Se hace difícil adentrarse en los inquietantes temas del filme sin entrar en el terreno de los spoilers. Solo diré que LA CORDILLERA indaga en las zonas oscuras de los políticos y de la política en sí. Sin dar nombres ni usando partidos reconocibles (cada uno podrá elegir y optar quién es quién en una América Latina de extraña composición partidaria, algo parecido a lo que pasaba en EL ESTUDIANTE), el filme deja en claro –como aquella película, de la que en algunos puntos esta podría considerarse una suerte de secuela– que para llegar a ciertos niveles de poder, como dice el propio Blanco, hay que mirar al Mal de frente más de una vez. Y tomar decisiones al respecto.

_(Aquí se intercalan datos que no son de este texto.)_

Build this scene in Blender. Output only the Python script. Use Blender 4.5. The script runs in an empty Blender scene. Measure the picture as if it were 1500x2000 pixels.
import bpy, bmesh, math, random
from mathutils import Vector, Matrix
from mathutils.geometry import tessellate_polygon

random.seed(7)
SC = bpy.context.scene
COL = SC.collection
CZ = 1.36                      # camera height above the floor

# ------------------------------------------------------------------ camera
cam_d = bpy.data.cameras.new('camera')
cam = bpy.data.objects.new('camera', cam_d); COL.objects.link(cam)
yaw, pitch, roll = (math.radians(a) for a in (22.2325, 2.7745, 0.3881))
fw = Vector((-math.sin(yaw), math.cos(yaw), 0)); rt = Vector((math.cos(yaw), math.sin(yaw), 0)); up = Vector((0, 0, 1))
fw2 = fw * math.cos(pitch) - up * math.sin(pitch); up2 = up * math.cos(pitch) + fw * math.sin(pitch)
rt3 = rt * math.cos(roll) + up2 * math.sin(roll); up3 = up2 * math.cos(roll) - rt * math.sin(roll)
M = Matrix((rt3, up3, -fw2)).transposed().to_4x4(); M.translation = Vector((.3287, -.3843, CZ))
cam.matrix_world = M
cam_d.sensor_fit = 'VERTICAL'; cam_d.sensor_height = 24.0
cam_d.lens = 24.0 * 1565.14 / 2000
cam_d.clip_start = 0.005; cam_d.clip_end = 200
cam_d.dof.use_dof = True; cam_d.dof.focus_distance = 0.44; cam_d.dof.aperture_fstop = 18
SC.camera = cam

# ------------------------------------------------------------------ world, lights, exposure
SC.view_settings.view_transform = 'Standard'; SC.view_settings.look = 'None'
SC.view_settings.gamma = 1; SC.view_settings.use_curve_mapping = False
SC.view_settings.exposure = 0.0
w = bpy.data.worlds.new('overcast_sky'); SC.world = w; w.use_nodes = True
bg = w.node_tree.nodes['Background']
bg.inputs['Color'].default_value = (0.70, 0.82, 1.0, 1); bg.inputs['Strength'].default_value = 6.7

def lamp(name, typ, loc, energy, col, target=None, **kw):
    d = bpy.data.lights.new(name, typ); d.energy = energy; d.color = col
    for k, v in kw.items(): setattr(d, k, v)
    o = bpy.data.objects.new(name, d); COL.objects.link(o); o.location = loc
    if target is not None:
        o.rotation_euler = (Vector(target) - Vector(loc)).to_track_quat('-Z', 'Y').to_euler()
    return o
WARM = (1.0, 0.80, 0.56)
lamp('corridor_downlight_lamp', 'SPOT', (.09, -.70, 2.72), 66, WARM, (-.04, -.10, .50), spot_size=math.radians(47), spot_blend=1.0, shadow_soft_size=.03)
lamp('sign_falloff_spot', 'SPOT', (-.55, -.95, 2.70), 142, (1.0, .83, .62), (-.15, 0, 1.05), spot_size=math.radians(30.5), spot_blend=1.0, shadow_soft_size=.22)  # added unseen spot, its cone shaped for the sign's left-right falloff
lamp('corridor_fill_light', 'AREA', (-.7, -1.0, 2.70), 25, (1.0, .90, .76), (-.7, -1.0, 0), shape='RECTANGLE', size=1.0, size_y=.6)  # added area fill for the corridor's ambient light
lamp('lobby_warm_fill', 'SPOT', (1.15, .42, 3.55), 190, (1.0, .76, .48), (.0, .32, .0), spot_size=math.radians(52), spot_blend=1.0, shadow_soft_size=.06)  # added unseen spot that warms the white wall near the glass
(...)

En esta película irreprochable desde lo técnico, lo actoral (acaso uno de los grandes talentos de Mitre sea sacar las mejores performances posibles de todos sus elencos) y lo temático, cumple un rol pequeño pero clave Christian Slater. Su aparición es un deleite que no solo sirve como curiosidad de casting sino que pone en evidencia las apuestas temáticas más fuertes y audaces de la película, las más reveladoras. Es a través de él (y de su relación con Darín/Blanco) que las historias que parecen separadas empiezan a unirse, como imantadas. Es a partir de ese momento en que LA CORDILLERA empieza a ser una metáfora más clara de los límites y las fronteras entre el Bien y el Mal, lo “blanco” y lo “negro”. Después de todo, esa cordillera es una frontera gris, rugosa y llena de trampas en la que es más fácil perderse que encontrarse.